Automobiles, which had been a niche product during the first decade of the 20th century, had 619,000 recorded registrations nationwide in 1911. Registrations rose to 9.2 million in 1921, and from there to 23.1 million registrations at the end of 1929. With trucks included, the total rises to 26.7 million registered vehicles on American roads at the peak of the boom.
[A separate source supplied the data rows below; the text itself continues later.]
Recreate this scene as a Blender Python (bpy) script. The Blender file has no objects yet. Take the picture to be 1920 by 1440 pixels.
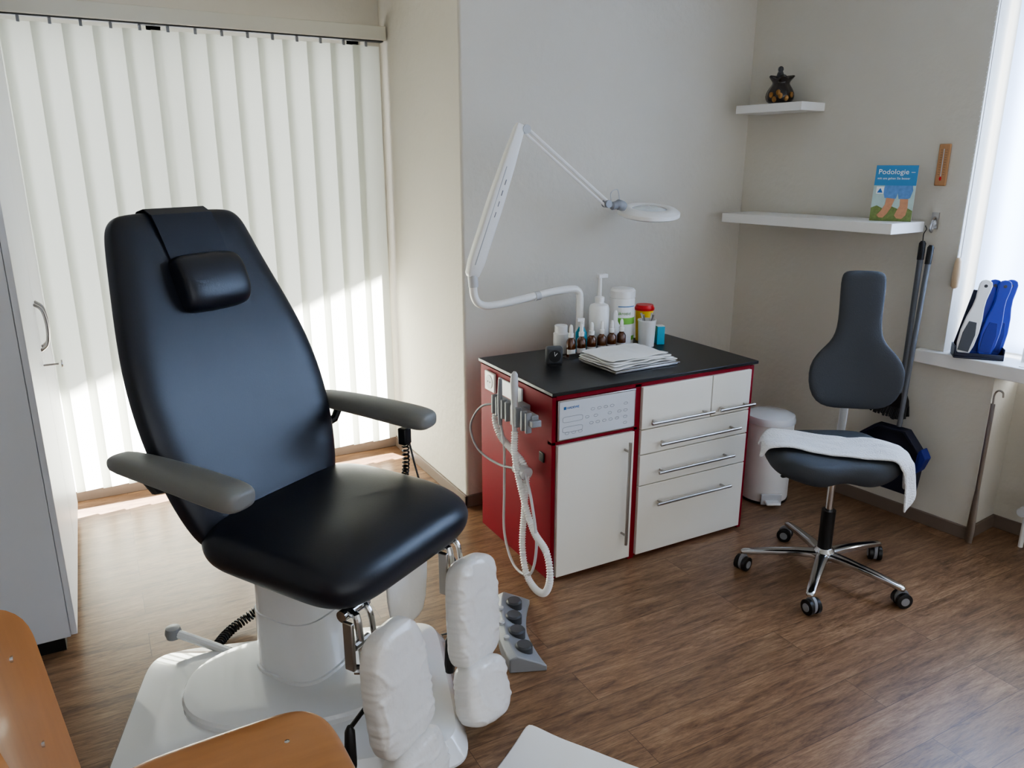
import bpy, bmesh, math, random
from math import sin, cos, pi, radians
from mathutils import Vector, Matrix, noise
random.seed(4)
V=Vector
COL=bpy.context.collection
# ---------------------------------------------------------------- materials
def C(r,g,b):
    f=lambda c:(c/255/12.92) if c/255<=0.04045 else ((c/255+0.055)/1.055)**2.4
    return (f(r),f(g),f(b),1)
def base_mat(name):
    m=bpy.data.materials.new(name); m.use_nodes=True
    return m,m.node_tree,m.node_tree.nodes["Principled BSDF"]
def M(name,col,rough=0.5,metal=0,bump=0,bscale=60,var=0.05,coat=0,vscale=6,stretch=(1,1,1),spec=0.5,detail=3,bdist=0.01,crough=0.03):
    m,nt,p=base_mat(name)
    N=nt.nodes; L=nt.links
    p.inputs["Roughness"].default_value=rough; p.inputs["Metallic"].default_value=metal
    p.inputs["Coat Weight"].default_value=coat; p.inputs["Specular IOR Level"].default_value=spec; p.inputs["Coat Roughness"].default_value=crough
    tc=N.new("ShaderNodeTexCoord"); mp=N.new("ShaderNodeMapping"); mp.inputs["Scale"].default_value=stretch
    L.new(tc.outputs["Object"],mp.inputs["Vector"])
    ns=N.new("ShaderNodeTexNoise"); ns.inputs["Scale"].default_value=vscale; ns.inputs["Detail"].default_value=detail
    L.new(mp.outputs[0],ns.inputs["Vector"])
    mx=N.new("ShaderNodeMix"); mx.data_type='RGBA'
    mx.inputs["A"].default_value=tuple(c*(1-var) for c in col[:3])+(1,)
    mx.inputs["B"].default_value=tuple(min(1,c*(1+var)) for c in col[:3])+(1,)
    L.new(ns.outputs["Fac"],mx.inputs["Factor"]); L.new(mx.outputs["Result"],p.inputs["Base Color"])
    if bump:
        nb=N.new("ShaderNodeTexNoise"); nb.inputs["Scale"].default_value=bscale; nb.inputs["Detail"].default_value=detail
        L.new(mp.outputs[0],nb.inputs["Vector"])
        bp=N.new("ShaderNodeBump"); bp.inputs["Strength"].default_value=bump; bp.inputs["Distance"].default_value=bdist
        L.new(nb.outputs["Fac"],bp.inputs["Height"]); L.new(bp.outputs[0],p.inputs["Normal"])
    return m
def translucent(name,col,tcol,fac):
    m=bpy.data.materials.new(name); m.use_nodes=True; nt=m.node_tree; N=nt.nodes; L=nt.links; N.clear()
    o=N.new("ShaderNodeOutputMaterial"); d=N.new("ShaderNodeBsdfDiffuse"); t=N.new("ShaderNodeBsdfTranslucent"); mx=N.new("ShaderNodeMixShader")
    tc=N.new("ShaderNodeTexCoord"); w=N.new("ShaderNodeTexNoise"); w.inputs["Scale"].default_value=150
    L.new(tc.outputs["Object"],w.inputs["Vector"])
    mc=N.new("ShaderNodeMix"); mc.data_type='RGBA'; mc.inputs["A"].default_value=tuple(c*0.94 for c in tcol[:3])+(1,); mc.inputs["B"].default_value=tcol
    L.new(w.outputs["Fac"],mc.inputs["Factor"]); L.new(mc.outputs["Result"],t.inputs["Color"])
    d.inputs["Color"].default_value=col; mx.inputs[0].default_value=fac
    L.new(d.outputs[0],mx.inputs[1]); L.new(t.outputs[0],mx.inputs[2]); L.new(mx.outputs[0],o.inputs[0]); return m
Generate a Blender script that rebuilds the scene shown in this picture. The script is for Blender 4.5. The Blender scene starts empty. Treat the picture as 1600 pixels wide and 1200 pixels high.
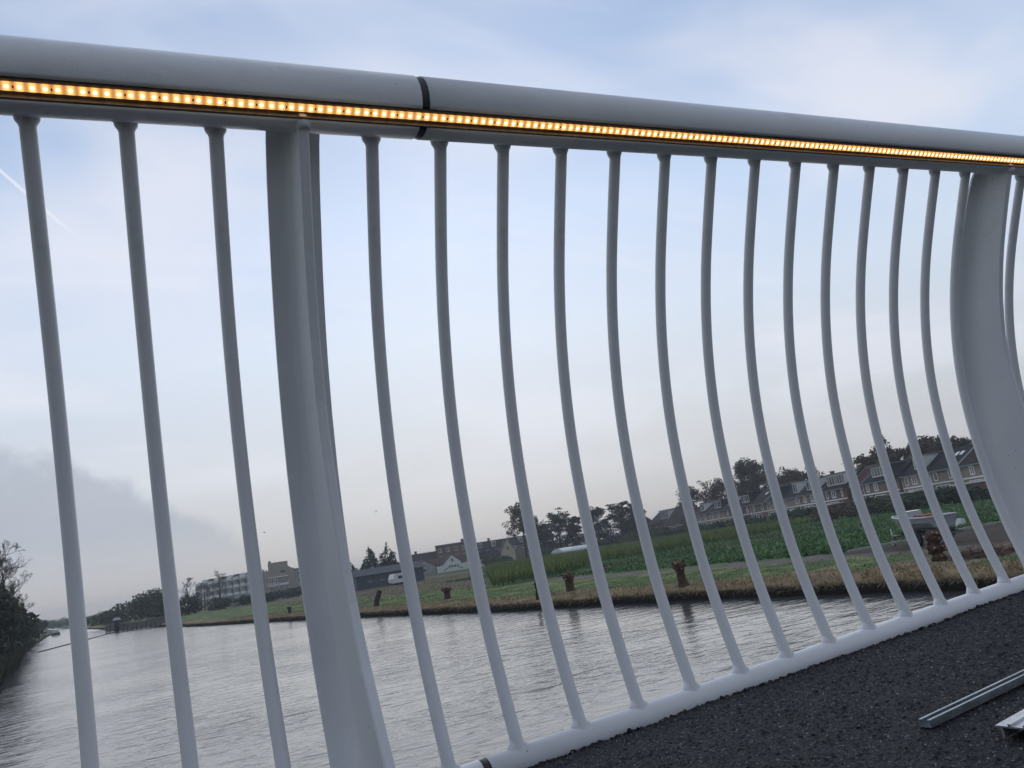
import bpy, math, random
import numpy as np
from mathutils import Vector, Matrix, noise as mnoise

R = math.radians
random.seed(7)
rng = np.random.default_rng(11)
scene = bpy.context.scene
COL = scene.collection
EYE = 3.1            # camera height over the canal water (water is z = 0)
GND = 0.6            # polder level

# ------------------------------------------------------------------ camera
cam_d = bpy.data.cameras.new('camera')
cam = bpy.data.objects.new('camera', cam_d)
COL.objects.link(cam)
cam_d.sensor_width = 36.0
cam_d.lens = 36.0 * 1244.0 / 1600.0
cam_d.clip_start = 0.02
cam_d.clip_end = 9000.0
rt = Vector((0.88937, -0.43187, -0.15005))
up = Vector((0.04114, -0.25127, 0.96704))
bk = Vector((-0.45534, -0.86623, -0.20570))
cam.matrix_world = Matrix(((rt.x, up.x, bk.x, 0), (rt.y, up.y, bk.y, 0), (rt.z, up.z, bk.z, EYE), (0, 0, 0, 1)))
scene.camera = cam

# ------------------------------------------------------------------ colour management
vs = scene.view_settings
vs.view_transform = 'Standard'
vs.look = 'None'
vs.exposure = 0.0
vs.gamma = 1.0
vs.use_curve_mapping = False

# ------------------------------------------------------------------ sky
SUN_AZ, SUN_EL = 24.0, 30.0       # degrees from +Y towards +X, and elevation
world = bpy.data.worlds.new('World')
scene.world = world
world.use_nodes = True
world.cycles.sampling_method = 'MANUAL'
world.cycles.sample_map_resolution = 512
nt = world.node_tree
nt.nodes.clear()


class G:
    """tiny node-graph helper"""
    def __init__(s, tree):
        s.t = tree

    def n(s, typ, **kw):
        nd = s.t.nodes.new(typ)
        for k, v in kw.items():
            setattr(nd, k, v)
        return nd

    def put(s, sock, v):
        if hasattr(v, 'is_output') or hasattr(v, 'links'):
            s.t.links.new(v, sock)
        else:
            sock.default_value = v

    def m(s, op, a, b=None, c=None, clamp=False):
        nd = s.n('ShaderNodeMath', operation=op, use_clamp=clamp)
        s.put(nd.inputs[0], a)
        if b is not None:
            s.put(nd.inputs[1], b)
        if c is not None:
            s.put(nd.inputs[2], c)
        return nd.outputs[0]

    def dot(s, a, b):
        nd = s.n('ShaderNodeVectorMath', operation='DOT_PRODUCT')
        s.put(nd.inputs[0], a)
        s.put(nd.inputs[1], b)
        return nd.outputs['Value']

    def noise(s, vec, scale, detail=4, rough=0.55, dist=0.0):
        nd = s.n('ShaderNodeTexNoise')
        s.put(nd.inputs['Vector'], vec)
        nd.inputs['Scale'].default_value = scale
        nd.inputs['Detail'].default_value = detail
        nd.inputs['Roughness'].default_value = rough
        nd.inputs['Distortion'].default_value = dist
        return nd.outputs[0]

    def ramp(s, fac, stops):
        nd = s.n('ShaderNodeValToRGB')
        cr = nd.color_ramp
        while len(cr.elements) < len(stops):
            cr.elements.new(0.5)
        for e, (p, c) in zip(cr.elements, stops):
            e.position = p
            e.color = (c[0], c[1], c[2], 1) if hasattr(c, '__len__') else (c, c, c, 1)
        s.put(nd.inputs[0], fac)
        return nd.outputs[0]

    def mix(s, fac, a, b):
        nd = s.n('ShaderNodeMix', data_type='RGBA')
        s.put(nd.inputs[0], fac)
        for sock, v in ((nd.inputs[6], a), (nd.inputs[7], b)):
            if isinstance(v, (tuple, list)):
                sock.default_value = (v[0], v[1], v[2], 1)
            else:
                s.t.links.new(v, sock)
        return nd.outputs[2]

    def smooth(s, x, lo, hi):
        nd = s.n('ShaderNodeMapRange', interpolation_type='SMOOTHSTEP')
        s.put(nd.inputs[0], x)
        nd.inputs[1].default_value = lo
        nd.inputs[2].default_value = hi
        return nd.outputs[0]


g = G(nt)
tc = g.n('ShaderNodeTexCoord')
V = tc.outputs['Generated']
sep = g.n('ShaderNodeSeparateXYZ')
nt.links.new(V, sep.inputs[0])
vx, vy, vz = sep.outputs
zp = g.m('MAXIMUM', vz, 0.0)
nish = g.n('ShaderNodeTexSky', sky_type='NISHITA')
nish.sun_disc = False
nish.sun_elevation = R(SUN_EL)
nish.sun_rotation = R(SUN_AZ)
nish.altitude = 0.0
nish.air_density = 1.0
nish.dust_density = 2.0
nish.ozone_density = 1.5
nsc = g.n('ShaderNodeVectorMath', operation='SCALE')
nt.links.new(nish.outputs[0], nsc.inputs[0])
nsc.inputs['Scale'].default_value = 0.075
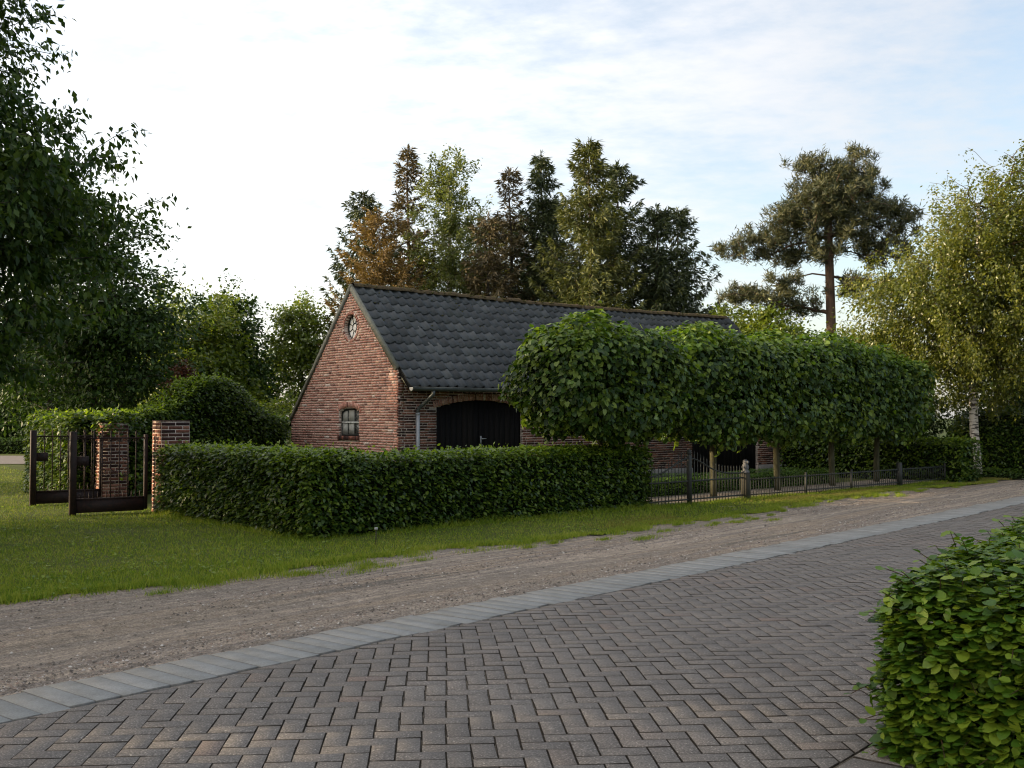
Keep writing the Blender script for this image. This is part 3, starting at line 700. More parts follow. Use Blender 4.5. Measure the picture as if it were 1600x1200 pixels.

Ford Motor Company (NYSE:F) had such an outsized impact on the nation’s manufacturing productivity that its 1927 factory shutdown — which allowed it to finally convert its assembly lines from the venerable Model T to a fresher design — caused measures of American industrial productivity to drop, briefly stoking fears of a recession.


Ford 1924 Model T. Source: Jack Snell via Flickr.

Because Ford Motor Company (NYSE:F) remained a privately held corporation until 1956, it fell to General Motors Company (NYSE:GM) to carry the torch for investors during the Roaring ’20s, and it performed its task admirably. General Motors Company (NYSE:GM) shares began the bull market in August of 1921 priced at $9.63. By August of 1925, the company had become part of the Dow Jones Industrial Average (INDEXDJX:.DJI), and its shares had risen to $22.25 apiece. In 1928, GM surged from $68 in April to $97.94 at the end of the year,

when the market finally caught its breath.

In 1929 General Motors Company (NYSE:GM) became a stock of the people, to the extent possible in those days. A stock split at the start of that year (prices are calculated based on the combined value of all shares resulting from stock splits) drove aggregate ownership in General Motors Company (NYSE:GM) shares to a record-breaking 82,415 shareholders by mid-March. The company was then worth $3.9 billion, and a single share bought at the start of the bull market was worth $111.25. GM finally closed the last day of the bull market, Sept. 3, 1929, with a share price of $89.85. Shareholders who had purchased in 1921 had earned returns of 833%, or 32.2% per year. General Motors Company (NYSE:GM) continued to pay hefty dividends throughout this period — its 1925 dividend yield was nearly 12%, and its 1929 dividend yield remained at 5% even on Sept. 3.